## STATED PROBLEM
Look through the material below for "objects". Copy every line that contains it.

## RECORD LIST
========
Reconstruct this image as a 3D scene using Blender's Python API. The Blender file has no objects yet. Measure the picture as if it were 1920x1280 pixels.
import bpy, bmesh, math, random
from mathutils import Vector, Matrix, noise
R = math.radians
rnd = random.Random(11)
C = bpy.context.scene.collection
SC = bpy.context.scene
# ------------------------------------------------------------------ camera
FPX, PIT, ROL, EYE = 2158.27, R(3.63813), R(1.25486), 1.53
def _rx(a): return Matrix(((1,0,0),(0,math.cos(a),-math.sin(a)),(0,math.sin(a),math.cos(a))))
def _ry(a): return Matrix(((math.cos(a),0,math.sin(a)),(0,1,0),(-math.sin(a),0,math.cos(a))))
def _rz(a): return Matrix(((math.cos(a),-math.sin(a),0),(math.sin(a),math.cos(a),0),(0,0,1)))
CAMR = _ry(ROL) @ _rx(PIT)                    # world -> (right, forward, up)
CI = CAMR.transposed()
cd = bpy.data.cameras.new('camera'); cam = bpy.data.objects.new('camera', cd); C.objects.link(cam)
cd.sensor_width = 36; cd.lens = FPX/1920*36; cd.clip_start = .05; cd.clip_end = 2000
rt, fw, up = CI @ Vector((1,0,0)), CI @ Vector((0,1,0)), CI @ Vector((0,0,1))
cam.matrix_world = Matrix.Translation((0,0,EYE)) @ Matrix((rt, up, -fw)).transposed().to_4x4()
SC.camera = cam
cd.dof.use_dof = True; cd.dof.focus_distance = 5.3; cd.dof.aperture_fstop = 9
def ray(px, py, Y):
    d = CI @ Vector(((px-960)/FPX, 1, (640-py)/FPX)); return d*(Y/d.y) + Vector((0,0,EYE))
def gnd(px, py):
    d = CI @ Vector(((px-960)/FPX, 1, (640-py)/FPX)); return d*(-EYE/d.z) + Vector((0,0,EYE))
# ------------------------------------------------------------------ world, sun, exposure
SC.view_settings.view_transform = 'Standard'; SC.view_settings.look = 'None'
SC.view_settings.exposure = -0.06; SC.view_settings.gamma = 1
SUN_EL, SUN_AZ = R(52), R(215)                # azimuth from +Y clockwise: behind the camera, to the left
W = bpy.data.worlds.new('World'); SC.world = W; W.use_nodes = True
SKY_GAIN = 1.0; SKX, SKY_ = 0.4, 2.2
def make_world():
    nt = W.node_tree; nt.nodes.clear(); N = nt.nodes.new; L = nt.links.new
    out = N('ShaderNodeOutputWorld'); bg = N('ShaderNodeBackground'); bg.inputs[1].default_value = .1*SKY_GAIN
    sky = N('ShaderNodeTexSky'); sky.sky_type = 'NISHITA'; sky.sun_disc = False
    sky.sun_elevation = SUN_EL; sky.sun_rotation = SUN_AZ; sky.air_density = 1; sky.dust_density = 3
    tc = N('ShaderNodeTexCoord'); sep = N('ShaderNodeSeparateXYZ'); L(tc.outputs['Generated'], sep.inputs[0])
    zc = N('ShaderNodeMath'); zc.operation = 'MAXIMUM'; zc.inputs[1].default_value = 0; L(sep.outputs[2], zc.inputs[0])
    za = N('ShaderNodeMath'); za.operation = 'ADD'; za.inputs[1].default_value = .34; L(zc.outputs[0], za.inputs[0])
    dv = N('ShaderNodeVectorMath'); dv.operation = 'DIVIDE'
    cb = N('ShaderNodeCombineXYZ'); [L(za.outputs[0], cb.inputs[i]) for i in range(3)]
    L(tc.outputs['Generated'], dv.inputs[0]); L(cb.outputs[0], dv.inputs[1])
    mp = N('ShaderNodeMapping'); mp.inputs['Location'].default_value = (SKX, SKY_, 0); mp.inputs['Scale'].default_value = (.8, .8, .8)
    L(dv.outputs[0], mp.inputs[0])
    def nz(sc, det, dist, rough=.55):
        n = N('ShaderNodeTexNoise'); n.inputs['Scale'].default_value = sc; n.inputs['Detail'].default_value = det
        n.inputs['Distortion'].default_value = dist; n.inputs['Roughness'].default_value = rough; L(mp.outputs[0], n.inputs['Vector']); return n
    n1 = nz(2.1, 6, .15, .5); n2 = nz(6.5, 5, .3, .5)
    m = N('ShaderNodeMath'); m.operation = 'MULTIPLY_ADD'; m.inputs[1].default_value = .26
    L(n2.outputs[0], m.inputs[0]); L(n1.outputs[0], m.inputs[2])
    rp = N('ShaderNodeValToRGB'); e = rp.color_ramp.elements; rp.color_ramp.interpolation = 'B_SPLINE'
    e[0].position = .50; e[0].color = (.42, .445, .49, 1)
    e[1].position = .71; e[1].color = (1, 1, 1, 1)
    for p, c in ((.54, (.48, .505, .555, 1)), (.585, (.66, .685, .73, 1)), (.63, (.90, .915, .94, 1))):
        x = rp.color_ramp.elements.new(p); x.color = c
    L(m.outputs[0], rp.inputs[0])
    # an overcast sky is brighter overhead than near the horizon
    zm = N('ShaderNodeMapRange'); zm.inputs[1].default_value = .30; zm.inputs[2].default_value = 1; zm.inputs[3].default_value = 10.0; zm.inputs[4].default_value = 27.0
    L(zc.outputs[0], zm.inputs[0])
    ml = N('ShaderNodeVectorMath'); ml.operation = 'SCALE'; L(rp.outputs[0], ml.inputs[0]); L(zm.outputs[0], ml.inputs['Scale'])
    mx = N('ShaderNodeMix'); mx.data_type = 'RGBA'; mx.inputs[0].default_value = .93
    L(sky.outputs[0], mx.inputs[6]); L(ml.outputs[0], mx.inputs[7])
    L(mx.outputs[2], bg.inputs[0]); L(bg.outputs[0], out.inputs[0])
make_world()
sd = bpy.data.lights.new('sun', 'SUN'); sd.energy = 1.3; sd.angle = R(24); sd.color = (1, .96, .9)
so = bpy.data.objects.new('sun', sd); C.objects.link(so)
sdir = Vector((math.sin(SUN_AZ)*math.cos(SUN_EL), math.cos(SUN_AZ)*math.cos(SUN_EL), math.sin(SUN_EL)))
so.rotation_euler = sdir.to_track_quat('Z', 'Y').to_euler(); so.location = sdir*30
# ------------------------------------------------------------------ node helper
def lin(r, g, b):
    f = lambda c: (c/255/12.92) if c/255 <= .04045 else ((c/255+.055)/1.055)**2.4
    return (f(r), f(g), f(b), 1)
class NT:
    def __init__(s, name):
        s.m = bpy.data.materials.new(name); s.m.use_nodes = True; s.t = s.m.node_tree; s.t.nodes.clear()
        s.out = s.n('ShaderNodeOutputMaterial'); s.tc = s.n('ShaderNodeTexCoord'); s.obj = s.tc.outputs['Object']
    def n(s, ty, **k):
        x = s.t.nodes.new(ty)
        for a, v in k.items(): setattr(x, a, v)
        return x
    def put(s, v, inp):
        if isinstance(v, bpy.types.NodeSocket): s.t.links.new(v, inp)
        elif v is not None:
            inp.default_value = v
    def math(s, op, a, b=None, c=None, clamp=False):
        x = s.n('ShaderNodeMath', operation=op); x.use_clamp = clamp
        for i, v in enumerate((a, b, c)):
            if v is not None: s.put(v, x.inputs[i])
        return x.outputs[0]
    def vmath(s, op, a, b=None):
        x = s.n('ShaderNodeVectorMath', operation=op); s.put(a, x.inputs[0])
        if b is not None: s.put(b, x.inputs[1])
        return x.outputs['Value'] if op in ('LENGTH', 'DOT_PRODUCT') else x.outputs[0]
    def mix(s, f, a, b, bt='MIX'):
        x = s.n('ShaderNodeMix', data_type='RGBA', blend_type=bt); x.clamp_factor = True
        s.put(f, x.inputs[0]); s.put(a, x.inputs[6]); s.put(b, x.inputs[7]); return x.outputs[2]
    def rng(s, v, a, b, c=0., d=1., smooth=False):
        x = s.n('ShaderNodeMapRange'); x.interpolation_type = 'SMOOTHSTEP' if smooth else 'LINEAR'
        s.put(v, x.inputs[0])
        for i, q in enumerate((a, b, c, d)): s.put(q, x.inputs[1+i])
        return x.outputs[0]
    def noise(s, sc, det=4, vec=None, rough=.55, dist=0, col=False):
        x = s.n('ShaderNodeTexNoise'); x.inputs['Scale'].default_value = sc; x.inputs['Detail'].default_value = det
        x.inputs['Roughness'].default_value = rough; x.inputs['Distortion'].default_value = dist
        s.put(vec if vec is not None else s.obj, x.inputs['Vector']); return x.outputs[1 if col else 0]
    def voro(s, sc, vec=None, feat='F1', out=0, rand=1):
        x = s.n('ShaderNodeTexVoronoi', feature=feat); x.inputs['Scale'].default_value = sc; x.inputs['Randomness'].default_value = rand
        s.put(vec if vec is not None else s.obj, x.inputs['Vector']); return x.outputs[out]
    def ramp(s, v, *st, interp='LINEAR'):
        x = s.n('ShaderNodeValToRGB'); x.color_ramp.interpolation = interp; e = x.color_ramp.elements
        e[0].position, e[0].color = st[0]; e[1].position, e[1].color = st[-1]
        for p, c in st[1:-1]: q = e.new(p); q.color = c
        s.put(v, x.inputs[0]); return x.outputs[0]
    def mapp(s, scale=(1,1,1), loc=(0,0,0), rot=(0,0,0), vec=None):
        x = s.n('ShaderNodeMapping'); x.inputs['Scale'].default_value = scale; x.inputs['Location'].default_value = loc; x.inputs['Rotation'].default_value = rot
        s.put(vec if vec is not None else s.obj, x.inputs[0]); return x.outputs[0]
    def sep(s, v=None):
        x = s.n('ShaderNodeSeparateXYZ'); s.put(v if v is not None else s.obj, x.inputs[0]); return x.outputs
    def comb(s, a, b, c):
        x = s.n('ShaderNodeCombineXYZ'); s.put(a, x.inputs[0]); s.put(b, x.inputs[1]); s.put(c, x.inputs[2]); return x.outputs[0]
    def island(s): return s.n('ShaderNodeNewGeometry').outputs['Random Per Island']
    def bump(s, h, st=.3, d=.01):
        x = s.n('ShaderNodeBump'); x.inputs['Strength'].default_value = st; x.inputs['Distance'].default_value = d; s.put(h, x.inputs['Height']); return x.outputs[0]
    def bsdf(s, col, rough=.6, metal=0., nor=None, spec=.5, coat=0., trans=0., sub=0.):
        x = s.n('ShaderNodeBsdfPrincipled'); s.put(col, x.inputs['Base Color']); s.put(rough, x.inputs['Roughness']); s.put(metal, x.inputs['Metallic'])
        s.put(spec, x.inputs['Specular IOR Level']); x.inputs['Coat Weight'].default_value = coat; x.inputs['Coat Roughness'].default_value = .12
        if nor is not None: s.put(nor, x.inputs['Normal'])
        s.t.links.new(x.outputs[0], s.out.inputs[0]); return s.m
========
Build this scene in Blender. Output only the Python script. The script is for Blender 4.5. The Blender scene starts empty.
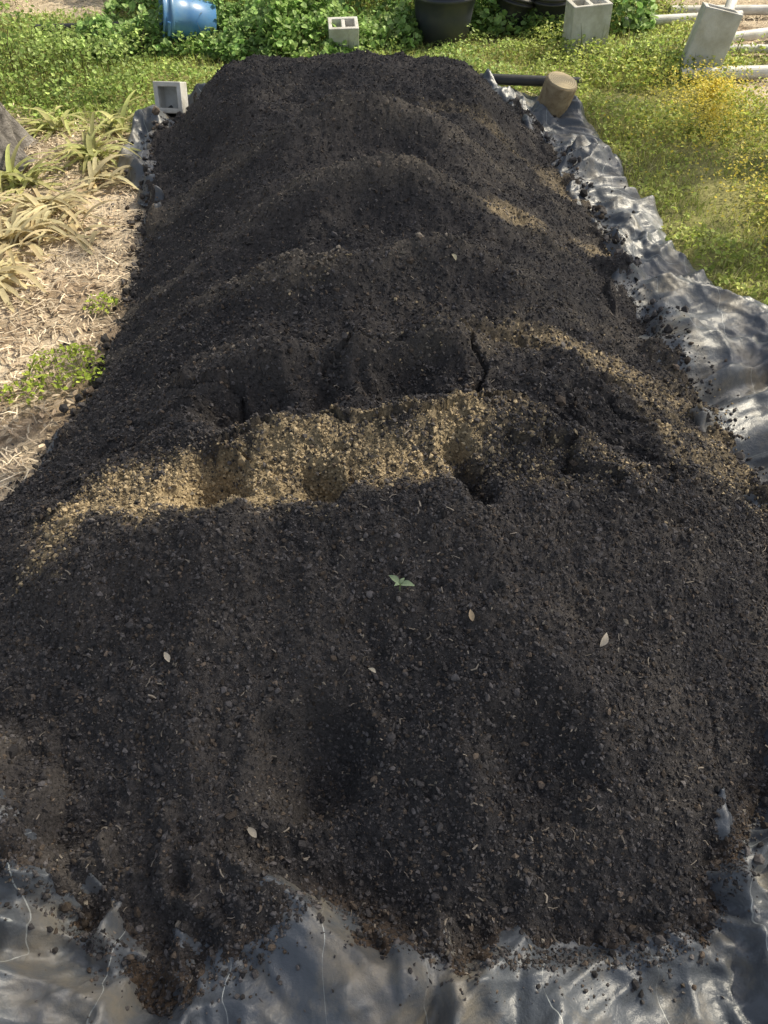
========
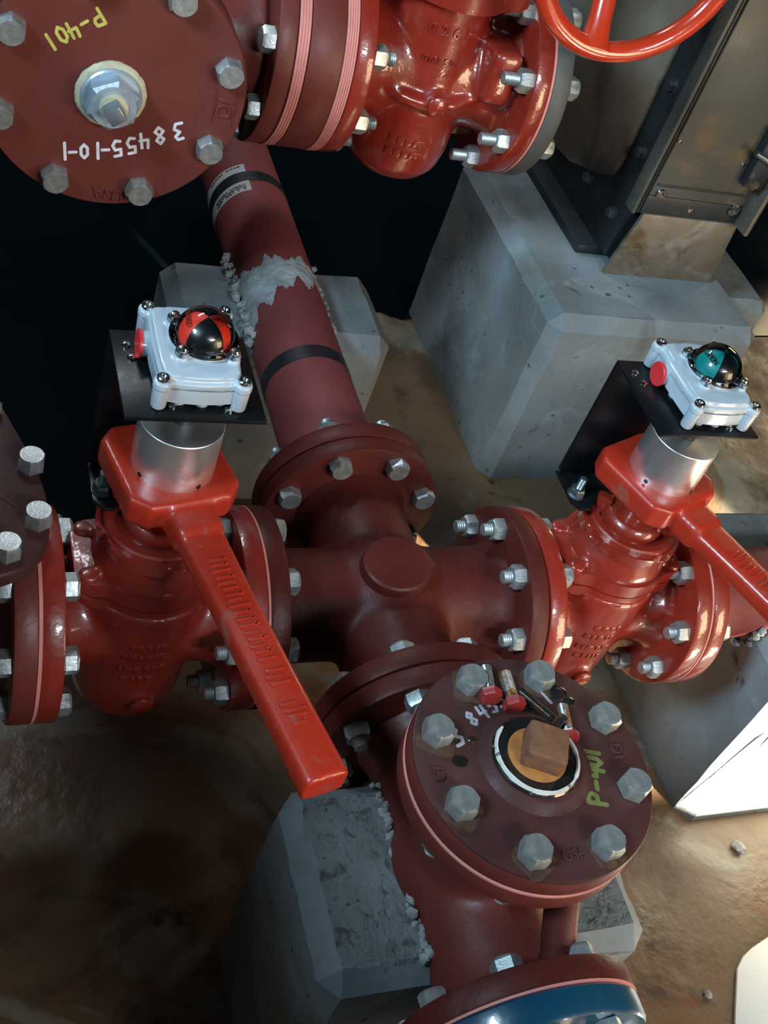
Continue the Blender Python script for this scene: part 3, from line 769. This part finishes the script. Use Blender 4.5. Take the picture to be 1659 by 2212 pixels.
========
## SOLUTION
Reconstruct this image as a 3D scene using Blender's Python API. The Blender file has no objects yet. Measure the picture as if it were 1920x1280 pixels.
cd = bpy.data.cameras.new('camera'); cam = bpy.data.objects.new('camera', cd); C.objects.link(cam)
so = bpy.data.objects.new('sun', sd); C.objects.link(so)